--- Start SOURCE DATA ---

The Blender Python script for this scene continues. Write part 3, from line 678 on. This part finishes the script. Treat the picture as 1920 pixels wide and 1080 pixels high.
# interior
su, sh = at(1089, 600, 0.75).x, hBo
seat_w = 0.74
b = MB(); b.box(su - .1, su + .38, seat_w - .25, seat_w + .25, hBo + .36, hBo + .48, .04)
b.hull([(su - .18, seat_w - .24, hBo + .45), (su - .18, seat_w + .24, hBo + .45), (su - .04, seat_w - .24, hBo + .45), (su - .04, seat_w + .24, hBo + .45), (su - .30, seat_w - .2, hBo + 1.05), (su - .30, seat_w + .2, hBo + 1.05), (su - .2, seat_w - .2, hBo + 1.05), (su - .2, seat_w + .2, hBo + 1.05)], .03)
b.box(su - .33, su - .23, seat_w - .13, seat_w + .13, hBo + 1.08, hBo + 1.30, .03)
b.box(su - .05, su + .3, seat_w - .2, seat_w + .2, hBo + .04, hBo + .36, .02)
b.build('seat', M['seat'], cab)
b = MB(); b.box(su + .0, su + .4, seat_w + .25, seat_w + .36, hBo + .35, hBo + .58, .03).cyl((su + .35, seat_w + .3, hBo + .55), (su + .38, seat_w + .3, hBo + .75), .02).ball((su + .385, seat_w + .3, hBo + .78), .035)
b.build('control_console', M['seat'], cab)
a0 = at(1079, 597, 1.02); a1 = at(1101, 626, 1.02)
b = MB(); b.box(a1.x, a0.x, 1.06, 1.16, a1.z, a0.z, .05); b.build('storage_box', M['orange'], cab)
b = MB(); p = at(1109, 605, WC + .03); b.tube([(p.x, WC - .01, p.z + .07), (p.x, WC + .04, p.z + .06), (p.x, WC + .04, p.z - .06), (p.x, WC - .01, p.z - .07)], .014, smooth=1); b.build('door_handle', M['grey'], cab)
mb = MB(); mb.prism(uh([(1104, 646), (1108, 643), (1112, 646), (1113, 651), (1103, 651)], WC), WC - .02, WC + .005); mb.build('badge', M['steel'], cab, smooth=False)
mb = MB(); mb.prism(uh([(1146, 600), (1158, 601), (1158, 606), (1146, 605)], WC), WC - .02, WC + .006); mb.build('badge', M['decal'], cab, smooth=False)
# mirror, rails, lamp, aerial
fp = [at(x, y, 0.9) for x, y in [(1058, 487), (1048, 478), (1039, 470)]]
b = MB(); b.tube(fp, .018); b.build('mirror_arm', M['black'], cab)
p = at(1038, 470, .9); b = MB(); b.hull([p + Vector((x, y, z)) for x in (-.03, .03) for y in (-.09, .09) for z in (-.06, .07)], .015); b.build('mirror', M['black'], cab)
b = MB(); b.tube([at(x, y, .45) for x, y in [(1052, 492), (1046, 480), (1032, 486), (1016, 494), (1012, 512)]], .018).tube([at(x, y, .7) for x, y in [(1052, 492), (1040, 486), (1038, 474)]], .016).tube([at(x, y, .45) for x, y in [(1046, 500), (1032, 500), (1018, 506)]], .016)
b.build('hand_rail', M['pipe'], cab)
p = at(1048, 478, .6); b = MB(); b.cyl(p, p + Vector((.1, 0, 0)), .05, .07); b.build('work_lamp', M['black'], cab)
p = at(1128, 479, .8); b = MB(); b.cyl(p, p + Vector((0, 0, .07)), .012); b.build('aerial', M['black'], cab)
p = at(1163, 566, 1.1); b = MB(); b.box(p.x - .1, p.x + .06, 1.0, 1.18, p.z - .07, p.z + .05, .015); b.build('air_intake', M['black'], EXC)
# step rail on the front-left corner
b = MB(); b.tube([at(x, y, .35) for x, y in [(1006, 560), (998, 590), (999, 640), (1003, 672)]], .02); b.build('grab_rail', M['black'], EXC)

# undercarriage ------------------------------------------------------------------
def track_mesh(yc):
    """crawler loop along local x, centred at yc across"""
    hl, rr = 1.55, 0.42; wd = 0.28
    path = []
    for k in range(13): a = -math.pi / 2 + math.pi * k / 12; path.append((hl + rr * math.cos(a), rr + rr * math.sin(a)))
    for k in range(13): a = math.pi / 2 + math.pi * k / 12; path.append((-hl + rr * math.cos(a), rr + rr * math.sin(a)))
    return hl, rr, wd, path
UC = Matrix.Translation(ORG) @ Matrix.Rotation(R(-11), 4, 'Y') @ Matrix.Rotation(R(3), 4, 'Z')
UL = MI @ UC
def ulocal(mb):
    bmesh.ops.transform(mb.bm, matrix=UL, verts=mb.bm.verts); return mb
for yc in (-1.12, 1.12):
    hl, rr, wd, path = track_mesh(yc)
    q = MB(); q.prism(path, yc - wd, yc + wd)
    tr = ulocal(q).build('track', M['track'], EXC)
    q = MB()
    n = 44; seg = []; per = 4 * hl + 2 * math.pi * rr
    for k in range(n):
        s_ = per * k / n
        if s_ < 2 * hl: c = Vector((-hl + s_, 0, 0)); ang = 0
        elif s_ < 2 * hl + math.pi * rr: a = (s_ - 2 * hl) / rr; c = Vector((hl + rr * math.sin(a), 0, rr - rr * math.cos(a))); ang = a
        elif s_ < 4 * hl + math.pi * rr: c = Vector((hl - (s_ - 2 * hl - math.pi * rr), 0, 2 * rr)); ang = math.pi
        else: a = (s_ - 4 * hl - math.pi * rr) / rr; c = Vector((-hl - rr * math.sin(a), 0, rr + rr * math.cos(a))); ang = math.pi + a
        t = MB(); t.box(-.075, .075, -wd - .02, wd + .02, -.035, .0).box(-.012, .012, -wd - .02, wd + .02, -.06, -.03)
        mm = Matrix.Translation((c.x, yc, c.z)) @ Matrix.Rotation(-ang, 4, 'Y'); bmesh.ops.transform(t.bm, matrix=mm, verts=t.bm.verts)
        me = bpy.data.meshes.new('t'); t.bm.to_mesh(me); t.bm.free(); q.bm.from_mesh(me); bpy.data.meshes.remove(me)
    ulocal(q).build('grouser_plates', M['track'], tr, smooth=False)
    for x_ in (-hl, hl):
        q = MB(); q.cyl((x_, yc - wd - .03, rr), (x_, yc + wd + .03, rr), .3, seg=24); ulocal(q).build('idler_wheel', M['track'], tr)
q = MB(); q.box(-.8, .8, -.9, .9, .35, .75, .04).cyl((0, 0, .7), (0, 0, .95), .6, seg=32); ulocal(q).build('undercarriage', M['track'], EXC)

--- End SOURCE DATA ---

- WHAT IS REQUIRED: Repeat the whole listing exactly, keeping every line intact.

- FINISHED ANSWER:
The Blender Python script for this scene continues. Write part 3, from line 678 on. This part finishes the script. Treat the picture as 1920 pixels wide and 1080 pixels high.
# interior
su, sh = at(1089, 600, 0.75).x, hBo
seat_w = 0.74
b = MB(); b.box(su - .1, su + .38, seat_w - .25, seat_w + .25, hBo + .36, hBo + .48, .04)
b.hull([(su - .18, seat_w - .24, hBo + .45), (su - .18, seat_w + .24, hBo + .45), (su - .04, seat_w - .24, hBo + .45), (su - .04, seat_w + .24, hBo + .45), (su - .30, seat_w - .2, hBo + 1.05), (su - .30, seat_w + .2, hBo + 1.05), (su - .2, seat_w - .2, hBo + 1.05), (su - .2, seat_w + .2, hBo + 1.05)], .03)
b.box(su - .33, su - .23, seat_w - .13, seat_w + .13, hBo + 1.08, hBo + 1.30, .03)
b.box(su - .05, su + .3, seat_w - .2, seat_w + .2, hBo + .04, hBo + .36, .02)
b.build('seat', M['seat'], cab)
b = MB(); b.box(su + .0, su + .4, seat_w + .25, seat_w + .36, hBo + .35, hBo + .58, .03).cyl((su + .35, seat_w + .3, hBo + .55), (su + .38, seat_w + .3, hBo + .75), .02).ball((su + .385, seat_w + .3, hBo + .78), .035)
b.build('control_console', M['seat'], cab)
a0 = at(1079, 597, 1.02); a1 = at(1101, 626, 1.02)
b = MB(); b.box(a1.x, a0.x, 1.06, 1.16, a1.z, a0.z, .05); b.build('storage_box', M['orange'], cab)
b = MB(); p = at(1109, 605, WC + .03); b.tube([(p.x, WC - .01, p.z + .07), (p.x, WC + .04, p.z + .06), (p.x, WC + .04, p.z - .06), (p.x, WC - .01, p.z - .07)], .014, smooth=1); b.build('door_handle', M['grey'], cab)
mb = MB(); mb.prism(uh([(1104, 646), (1108, 643), (1112, 646), (1113, 651), (1103, 651)], WC), WC - .02, WC + .005); mb.build('badge', M['steel'], cab, smooth=False)
mb = MB(); mb.prism(uh([(1146, 600), (1158, 601), (1158, 606), (1146, 605)], WC), WC - .02, WC + .006); mb.build('badge', M['decal'], cab, smooth=False)
# mirror, rails, lamp, aerial
fp = [at(x, y, 0.9) for x, y in [(1058, 487), (1048, 478), (1039, 470)]]
b = MB(); b.tube(fp, .018); b.build('mirror_arm', M['black'], cab)
p = at(1038, 470, .9); b = MB(); b.hull([p + Vector((x, y, z)) for x in (-.03, .03) for y in (-.09, .09) for z in (-.06, .07)], .015); b.build('mirror', M['black'], cab)
b = MB(); b.tube([at(x, y, .45) for x, y in [(1052, 492), (1046, 480), (1032, 486), (1016, 494), (1012, 512)]], .018).tube([at(x, y, .7) for x, y in [(1052, 492), (1040, 486), (1038, 474)]], .016).tube([at(x, y, .45) for x, y in [(1046, 500), (1032, 500), (1018, 506)]], .016)
b.build('hand_rail', M['pipe'], cab)
p = at(1048, 478, .6); b = MB(); b.cyl(p, p + Vector((.1, 0, 0)), .05, .07); b.build('work_lamp', M['black'], cab)
p = at(1128, 479, .8); b = MB(); b.cyl(p, p + Vector((0, 0, .07)), .012); b.build('aerial', M['black'], cab)
p = at(1163, 566, 1.1); b = MB(); b.box(p.x - .1, p.x + .06, 1.0, 1.18, p.z - .07, p.z + .05, .015); b.build('air_intake', M['black'], EXC)
# step rail on the front-left corner
b = MB(); b.tube([at(x, y, .35) for x, y in [(1006, 560), (998, 590), (999, 640), (1003, 672)]], .02); b.build('grab_rail', M['black'], EXC)

# undercarriage ------------------------------------------------------------------
def track_mesh(yc):
    """crawler loop along local x, centred at yc across"""
    hl, rr = 1.55, 0.42; wd = 0.28
    path = []
    for k in range(13): a = -math.pi / 2 + math.pi * k / 12; path.append((hl + rr * math.cos(a), rr + rr * math.sin(a)))
    for k in range(13): a = math.pi / 2 + math.pi * k / 12; path.append((-hl + rr * math.cos(a), rr + rr * math.sin(a)))
    return hl, rr, wd, path
UC = Matrix.Translation(ORG) @ Matrix.Rotation(R(-11), 4, 'Y') @ Matrix.Rotation(R(3), 4, 'Z')
UL = MI @ UC
def ulocal(mb):
    bmesh.ops.transform(mb.bm, matrix=UL, verts=mb.bm.verts); return mb
for yc in (-1.12, 1.12):
    hl, rr, wd, path = track_mesh(yc)
    q = MB(); q.prism(path, yc - wd, yc + wd)
    tr = ulocal(q).build('track', M['track'], EXC)
    q = MB()
    n = 44; seg = []; per = 4 * hl + 2 * math.pi * rr
    for k in range(n):
        s_ = per * k / n
        if s_ < 2 * hl: c = Vector((-hl + s_, 0, 0)); ang = 0
        elif s_ < 2 * hl + math.pi * rr: a = (s_ - 2 * hl) / rr; c = Vector((hl + rr * math.sin(a), 0, rr - rr * math.cos(a))); ang = a
        elif s_ < 4 * hl + math.pi * rr: c = Vector((hl - (s_ - 2 * hl - math.pi * rr), 0, 2 * rr)); ang = math.pi
        else: a = (s_ - 4 * hl - math.pi * rr) / rr; c = Vector((-hl - rr * math.sin(a), 0, rr + rr * math.cos(a))); ang = math.pi + a
        t = MB(); t.box(-.075, .075, -wd - .02, wd + .02, -.035, .0).box(-.012, .012, -wd - .02, wd + .02, -.06, -.03)
        mm = Matrix.Translation((c.x, yc, c.z)) @ Matrix.Rotation(-ang, 4, 'Y'); bmesh.ops.transform(t.bm, matrix=mm, verts=t.bm.verts)
        me = bpy.data.meshes.new('t'); t.bm.to_mesh(me); t.bm.free(); q.bm.from_mesh(me); bpy.data.meshes.remove(me)
    ulocal(q).build('grouser_plates', M['track'], tr, smooth=False)
    for x_ in (-hl, hl):
        q = MB(); q.cyl((x_, yc - wd - .03, rr), (x_, yc + wd + .03, rr), .3, seg=24); ulocal(q).build('idler_wheel', M['track'], tr)
q = MB(); q.box(-.8, .8, -.9, .9, .35, .75, .04).cyl((0, 0, .7), (0, 0, .95), .6, seg=32); ulocal(q).build('undercarriage', M['track'], EXC)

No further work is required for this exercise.